Так Горчаков поехал на Берлинский конгресс и проиграл его вчистую и немцу Бисмарку, и англичанину Дизраэли, и австрийцам. Лучше бы он туда не ездил. Но князь был слишком тщеславен, чтобы уступить пальму первенства кому-либо другому.
Выше мы упоминали о том, как во время разрыва отношений России с Англией посольством в Лондоне управлял священник Смирнов. Как мы увидим из нижеследующего описания, Смирнов был священником не обычным. И в этом тоже заключается настоящий курьёз.
Во-первых, Яков Иванович Смирнов (1754–1840) был священником при русском посольстве в Англии целых 60 лет! Он приехал в Лондон при Екатерине II, а закончил свою «командировку» уже при Николае I. В его бытность при посольстве сменилось несколько послов, а он неизменно оставался при своей должности. В некотором смысле он олицетворял стабильность русско-английских отношений. Во-вторых, Смирнов был буквально ходячей энциклопедией по части знаний страны пребывания. В-третьих…
Впрочем, начнём по порядку. Наш герой родился вовсе не Смирновым. Его отец был украинский поп Иван Линицкий, у которого старший сын Иван тоже был причислен к российскому посольству в Лондоне, но в качестве переводчика. Так что дорожка в дипломатию для младшего сына Якова была уже проторена. Фамилию «Смирнов» Яков взял в 1800 году, когда его приняли на учёбу, а фактически — на «курсы усовершенствования», в Министерство иностранных дел. К этому времени он уже 20 лет служил священником при Лондонском посольстве и мог сам поучать любого дипломата.
Так уж получилось, что к дипломатической работе он был привлечён с первых дней своего пребывания в Лондоне и не удивительно: уже тогда он владел латинским, греческим, французским, английским, немецким и итальянским языками. Разве можно было такого специалиста ограничивать только делами церковными?
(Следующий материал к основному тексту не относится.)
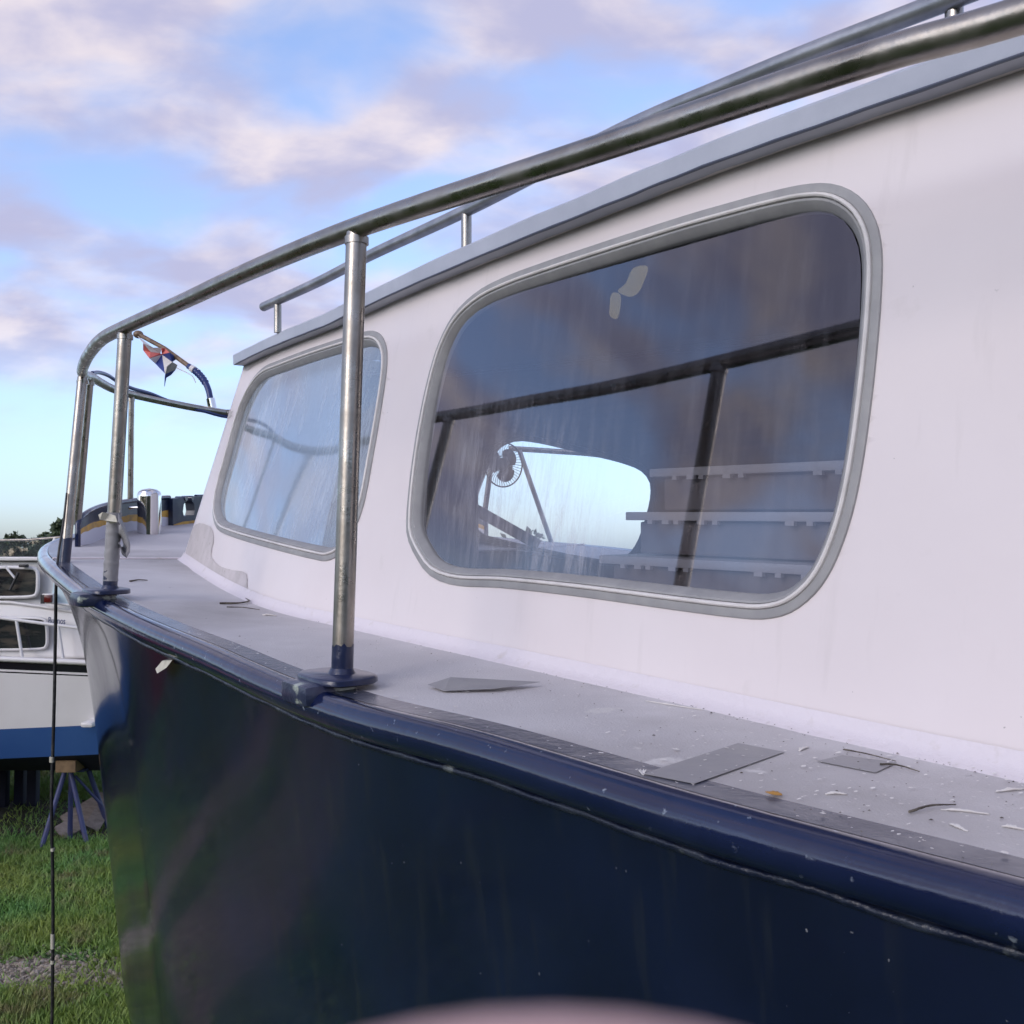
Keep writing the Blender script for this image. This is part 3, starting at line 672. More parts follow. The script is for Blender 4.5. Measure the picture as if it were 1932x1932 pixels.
def bw(h0, h1, name, m, a=0, b=60, prnt=boat, th=0.012):
    V = []
    for i in range(a, b):
        lo_ = BB[i]+(BT[i]-BB[i])*(h0+0.05*mnoise.noise(Vector((i*0.4, h0*9, 0)))*(0 < h0 < 1)); hi_ = BB[i]+(BT[i]-BB[i])*(h1+0.05*mnoise.noise(Vector((i*0.4, h1*9, 0)))*(0 < h1 < 1))
        V.append([lo_, hi_, hi_+out_n[i]*th, lo_+out_n[i]*th])
    V = np.array(V); n = len(V); F = []
    for i in range(n-1):
        for j in range(4): F.append((i*4+j, (i+1)*4+j, (i+1)*4+(j+1) % 4, i*4+(j+1) % 4))
    F += [(0, 1, 2, 3), ((n-1)*4+3, (n-1)*4+2, (n-1)*4+1, (n-1)*4)]
    V = V.reshape(-1, 3)
    mk(name, V, F, m, prnt, smooth=False); mk(name, mirror(V), mflip(F), m, prnt, smooth=False)
for a, b in ((0, FAIR[0]), (FAIR[1], 60)):
    bw(-0.1, 0.40, 'bulwark_foot', M['bw_grey'], a, b); bw(0.40, 0.60, 'bulwark_band', M['bw_ochre'], a, b); bw(0.60, 1.0, 'bulwark_top', M['bw_navy'], a, b)
    cap = BT[a:b] + UP*0.004 + out_n[a:b]*0.006
    if a == 0: cap = np.vstack([cap[0]-UP*0.10, cap[0]-UP*0.05, cap])
    tube('bulwark_cap', cap, 0.013, M['navyrail'], boat, seg=10); V, F = tube_vf(cap, 0.013, 10); mk('bulwark_cap', mirror(np.array(V)), mflip(F), M['navyrail'], boat)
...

За 60 лет службы при посольстве России в Англии кто только не встречался со Смирновым, кому только он не оказал помощи или услуги и кого только не наставил на путь истинный! В русской мемуаристике есть несколько упоминаний об этом необыкновенном человеке. Вот отрывок из воспоминаний ректора Императорской Академии художеств Ф. И. Иордана: «Он был одет как священник старого времени: длинная ряса с фалдами, свисавшими до пяток, пряжки на ботинках-штиблетах, шляпа с широкими низкими полями и огромная трость с серебряным набалдашником. Его внешний вид внушал уважение. Он ходил медленно, описывая своей палкой круги, и с его солидной внешностью, его волосами, заплетёнными в косу на затылке и сильно напудренными и зачёсанными назад у висков, он представлялся мне живым портретом голландской школы семнадцатого столетия».